* [Aim] Nothing outside the range from the line with "Generate a Blender" to the line with "col = S.collection" belongs in the copy, and no pictures do either; repeat that range exactly.

* [Records provided]
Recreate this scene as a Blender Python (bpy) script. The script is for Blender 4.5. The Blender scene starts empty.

---

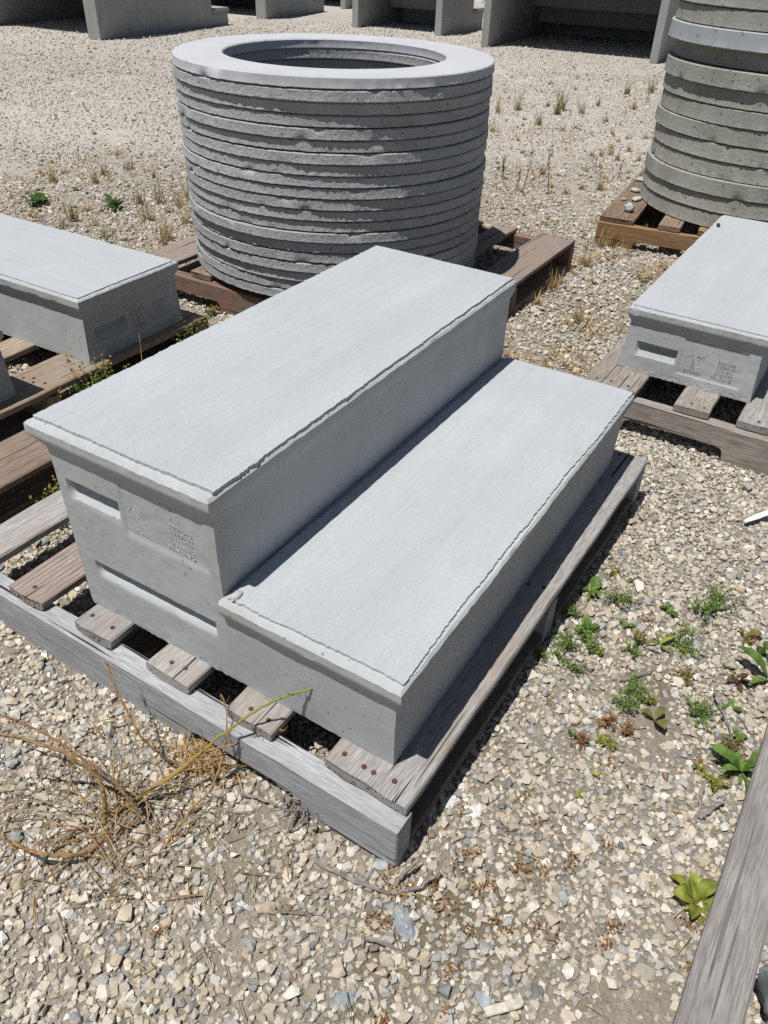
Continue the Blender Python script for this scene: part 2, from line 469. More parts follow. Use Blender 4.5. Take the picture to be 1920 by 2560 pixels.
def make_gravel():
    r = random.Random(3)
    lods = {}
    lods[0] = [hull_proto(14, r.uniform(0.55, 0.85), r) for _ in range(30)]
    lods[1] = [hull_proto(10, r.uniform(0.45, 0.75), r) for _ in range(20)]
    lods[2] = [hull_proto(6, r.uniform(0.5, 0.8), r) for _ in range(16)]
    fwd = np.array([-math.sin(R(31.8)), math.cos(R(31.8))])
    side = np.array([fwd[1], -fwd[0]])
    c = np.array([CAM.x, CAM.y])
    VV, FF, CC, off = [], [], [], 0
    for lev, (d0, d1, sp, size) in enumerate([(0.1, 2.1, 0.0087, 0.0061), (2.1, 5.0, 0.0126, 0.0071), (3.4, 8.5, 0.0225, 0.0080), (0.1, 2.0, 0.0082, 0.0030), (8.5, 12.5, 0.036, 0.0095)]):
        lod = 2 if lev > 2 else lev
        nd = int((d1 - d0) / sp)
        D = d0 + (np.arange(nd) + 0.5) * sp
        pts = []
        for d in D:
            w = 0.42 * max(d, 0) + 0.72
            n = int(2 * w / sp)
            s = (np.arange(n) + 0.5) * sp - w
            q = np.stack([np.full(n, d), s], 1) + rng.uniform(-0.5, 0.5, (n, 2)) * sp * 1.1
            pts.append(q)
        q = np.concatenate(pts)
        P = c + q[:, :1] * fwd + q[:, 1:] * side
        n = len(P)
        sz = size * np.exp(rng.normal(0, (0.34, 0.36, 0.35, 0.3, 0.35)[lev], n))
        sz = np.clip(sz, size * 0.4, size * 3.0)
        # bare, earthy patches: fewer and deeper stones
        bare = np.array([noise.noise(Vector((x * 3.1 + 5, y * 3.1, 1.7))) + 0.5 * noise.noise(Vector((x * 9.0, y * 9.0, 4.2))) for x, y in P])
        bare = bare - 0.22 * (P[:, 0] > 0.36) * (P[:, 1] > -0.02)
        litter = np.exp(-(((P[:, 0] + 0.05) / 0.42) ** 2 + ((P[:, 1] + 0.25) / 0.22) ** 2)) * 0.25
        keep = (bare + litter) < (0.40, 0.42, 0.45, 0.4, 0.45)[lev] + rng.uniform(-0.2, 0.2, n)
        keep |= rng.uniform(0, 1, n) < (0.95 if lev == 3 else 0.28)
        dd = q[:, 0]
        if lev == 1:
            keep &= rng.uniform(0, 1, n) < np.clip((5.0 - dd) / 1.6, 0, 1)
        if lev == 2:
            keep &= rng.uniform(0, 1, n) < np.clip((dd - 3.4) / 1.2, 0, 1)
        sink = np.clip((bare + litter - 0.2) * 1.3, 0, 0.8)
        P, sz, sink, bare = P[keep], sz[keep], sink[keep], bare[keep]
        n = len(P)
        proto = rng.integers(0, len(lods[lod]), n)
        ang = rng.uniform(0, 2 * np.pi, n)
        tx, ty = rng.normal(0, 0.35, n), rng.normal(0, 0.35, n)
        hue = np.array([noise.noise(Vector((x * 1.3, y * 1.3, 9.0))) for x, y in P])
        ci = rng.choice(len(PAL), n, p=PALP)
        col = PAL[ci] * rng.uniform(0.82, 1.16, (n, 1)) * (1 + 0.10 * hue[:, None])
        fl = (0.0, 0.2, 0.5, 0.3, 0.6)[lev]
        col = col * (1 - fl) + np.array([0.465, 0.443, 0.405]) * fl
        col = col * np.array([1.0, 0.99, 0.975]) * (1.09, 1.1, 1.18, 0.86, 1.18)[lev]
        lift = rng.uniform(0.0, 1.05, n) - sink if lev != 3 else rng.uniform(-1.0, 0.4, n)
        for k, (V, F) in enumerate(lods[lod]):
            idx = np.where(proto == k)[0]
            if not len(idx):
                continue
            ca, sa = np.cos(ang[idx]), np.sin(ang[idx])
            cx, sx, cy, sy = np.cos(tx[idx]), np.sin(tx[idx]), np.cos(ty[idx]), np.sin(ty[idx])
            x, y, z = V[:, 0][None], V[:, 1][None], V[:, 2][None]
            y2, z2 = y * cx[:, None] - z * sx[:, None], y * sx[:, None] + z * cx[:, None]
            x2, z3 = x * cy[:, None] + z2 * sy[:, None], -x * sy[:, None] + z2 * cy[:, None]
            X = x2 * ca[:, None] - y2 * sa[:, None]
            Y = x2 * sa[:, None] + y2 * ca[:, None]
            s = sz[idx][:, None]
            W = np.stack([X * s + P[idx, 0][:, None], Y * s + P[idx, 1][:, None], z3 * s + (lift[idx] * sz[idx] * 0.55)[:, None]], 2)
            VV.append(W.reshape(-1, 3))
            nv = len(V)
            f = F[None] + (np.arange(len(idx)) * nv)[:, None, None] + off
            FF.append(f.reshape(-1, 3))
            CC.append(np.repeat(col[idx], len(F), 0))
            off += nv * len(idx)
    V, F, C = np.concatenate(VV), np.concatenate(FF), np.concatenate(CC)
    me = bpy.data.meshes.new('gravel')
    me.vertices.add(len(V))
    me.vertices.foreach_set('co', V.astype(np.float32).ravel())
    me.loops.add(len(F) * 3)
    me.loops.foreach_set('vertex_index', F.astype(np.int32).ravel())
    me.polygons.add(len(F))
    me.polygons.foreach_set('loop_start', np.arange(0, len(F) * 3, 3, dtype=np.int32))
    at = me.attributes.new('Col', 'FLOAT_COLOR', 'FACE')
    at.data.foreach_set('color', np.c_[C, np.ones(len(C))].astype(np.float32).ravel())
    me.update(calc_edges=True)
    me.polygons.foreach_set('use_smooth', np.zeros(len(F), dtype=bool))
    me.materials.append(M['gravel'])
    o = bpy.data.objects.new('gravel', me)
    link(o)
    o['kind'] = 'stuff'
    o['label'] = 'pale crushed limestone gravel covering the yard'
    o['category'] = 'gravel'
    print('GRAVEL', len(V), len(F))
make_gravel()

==

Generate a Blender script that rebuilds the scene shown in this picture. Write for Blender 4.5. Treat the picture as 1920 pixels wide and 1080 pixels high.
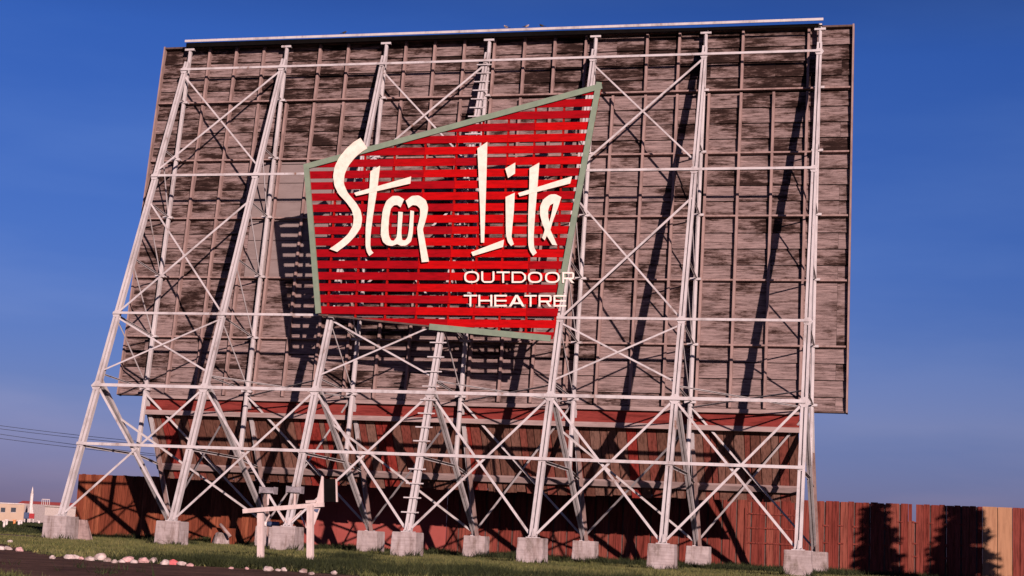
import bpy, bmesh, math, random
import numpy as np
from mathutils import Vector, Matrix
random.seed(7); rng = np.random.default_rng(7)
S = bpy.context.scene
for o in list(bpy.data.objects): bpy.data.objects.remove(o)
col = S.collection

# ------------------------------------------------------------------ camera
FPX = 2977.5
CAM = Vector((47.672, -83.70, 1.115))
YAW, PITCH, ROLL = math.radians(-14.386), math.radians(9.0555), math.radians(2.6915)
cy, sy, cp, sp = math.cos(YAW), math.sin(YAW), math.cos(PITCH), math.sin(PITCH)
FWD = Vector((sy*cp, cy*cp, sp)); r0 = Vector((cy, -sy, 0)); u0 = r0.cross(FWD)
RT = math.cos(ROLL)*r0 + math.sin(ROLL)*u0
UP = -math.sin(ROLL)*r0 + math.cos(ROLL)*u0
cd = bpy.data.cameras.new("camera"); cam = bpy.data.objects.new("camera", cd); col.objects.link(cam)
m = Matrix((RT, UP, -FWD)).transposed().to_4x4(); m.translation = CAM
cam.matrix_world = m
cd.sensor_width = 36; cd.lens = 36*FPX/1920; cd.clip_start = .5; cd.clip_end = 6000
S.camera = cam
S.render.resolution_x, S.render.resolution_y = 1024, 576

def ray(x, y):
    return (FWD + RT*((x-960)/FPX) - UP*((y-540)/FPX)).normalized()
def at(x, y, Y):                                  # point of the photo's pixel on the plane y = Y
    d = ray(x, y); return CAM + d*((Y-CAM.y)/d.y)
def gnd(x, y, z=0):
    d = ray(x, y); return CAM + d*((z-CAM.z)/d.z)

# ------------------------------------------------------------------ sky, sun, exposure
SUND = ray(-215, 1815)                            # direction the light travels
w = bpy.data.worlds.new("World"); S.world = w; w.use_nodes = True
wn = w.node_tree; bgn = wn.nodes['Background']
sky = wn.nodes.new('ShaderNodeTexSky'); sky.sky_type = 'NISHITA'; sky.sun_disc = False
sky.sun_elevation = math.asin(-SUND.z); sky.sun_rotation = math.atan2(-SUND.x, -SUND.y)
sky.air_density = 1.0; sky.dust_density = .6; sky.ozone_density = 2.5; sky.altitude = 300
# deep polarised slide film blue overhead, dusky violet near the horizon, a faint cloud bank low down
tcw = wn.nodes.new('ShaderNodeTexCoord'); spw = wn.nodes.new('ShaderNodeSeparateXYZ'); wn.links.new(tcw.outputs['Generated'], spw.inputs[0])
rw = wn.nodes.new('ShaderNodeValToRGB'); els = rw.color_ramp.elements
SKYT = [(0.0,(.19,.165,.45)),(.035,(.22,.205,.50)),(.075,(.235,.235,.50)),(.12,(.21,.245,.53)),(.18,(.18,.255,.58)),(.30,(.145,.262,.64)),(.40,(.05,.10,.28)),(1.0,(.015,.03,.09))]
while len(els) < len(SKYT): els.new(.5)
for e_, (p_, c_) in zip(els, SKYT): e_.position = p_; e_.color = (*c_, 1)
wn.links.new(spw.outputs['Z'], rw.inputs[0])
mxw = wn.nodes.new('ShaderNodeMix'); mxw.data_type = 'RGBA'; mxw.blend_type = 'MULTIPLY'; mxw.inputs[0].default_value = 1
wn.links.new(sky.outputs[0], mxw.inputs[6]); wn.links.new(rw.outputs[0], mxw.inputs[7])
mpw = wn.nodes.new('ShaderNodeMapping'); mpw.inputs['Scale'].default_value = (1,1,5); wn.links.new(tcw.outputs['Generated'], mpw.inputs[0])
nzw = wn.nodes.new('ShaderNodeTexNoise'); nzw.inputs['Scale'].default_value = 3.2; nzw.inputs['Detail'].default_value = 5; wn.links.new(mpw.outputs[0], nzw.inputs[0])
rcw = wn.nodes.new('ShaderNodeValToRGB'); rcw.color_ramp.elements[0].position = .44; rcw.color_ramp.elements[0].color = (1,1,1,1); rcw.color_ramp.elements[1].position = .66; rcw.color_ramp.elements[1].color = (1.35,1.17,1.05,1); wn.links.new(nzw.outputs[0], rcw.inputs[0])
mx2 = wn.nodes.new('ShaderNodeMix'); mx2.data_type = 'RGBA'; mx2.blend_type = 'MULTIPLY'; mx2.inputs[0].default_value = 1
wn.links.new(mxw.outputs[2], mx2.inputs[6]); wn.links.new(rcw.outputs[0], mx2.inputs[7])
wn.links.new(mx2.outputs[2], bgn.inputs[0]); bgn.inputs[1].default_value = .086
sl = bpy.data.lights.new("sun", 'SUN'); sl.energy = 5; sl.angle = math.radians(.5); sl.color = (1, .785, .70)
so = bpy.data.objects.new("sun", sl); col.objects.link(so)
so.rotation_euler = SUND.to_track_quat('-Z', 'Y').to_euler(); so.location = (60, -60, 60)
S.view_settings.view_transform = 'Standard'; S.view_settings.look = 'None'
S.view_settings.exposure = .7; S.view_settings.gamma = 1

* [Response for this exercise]
Generate a Blender script that rebuilds the scene shown in this picture. Write for Blender 4.5. Treat the picture as 1920 pixels wide and 1080 pixels high.
import bpy, bmesh, math, random
import numpy as np
from mathutils import Vector, Matrix
random.seed(7); rng = np.random.default_rng(7)
S = bpy.context.scene
for o in list(bpy.data.objects): bpy.data.objects.remove(o)
col = S.collection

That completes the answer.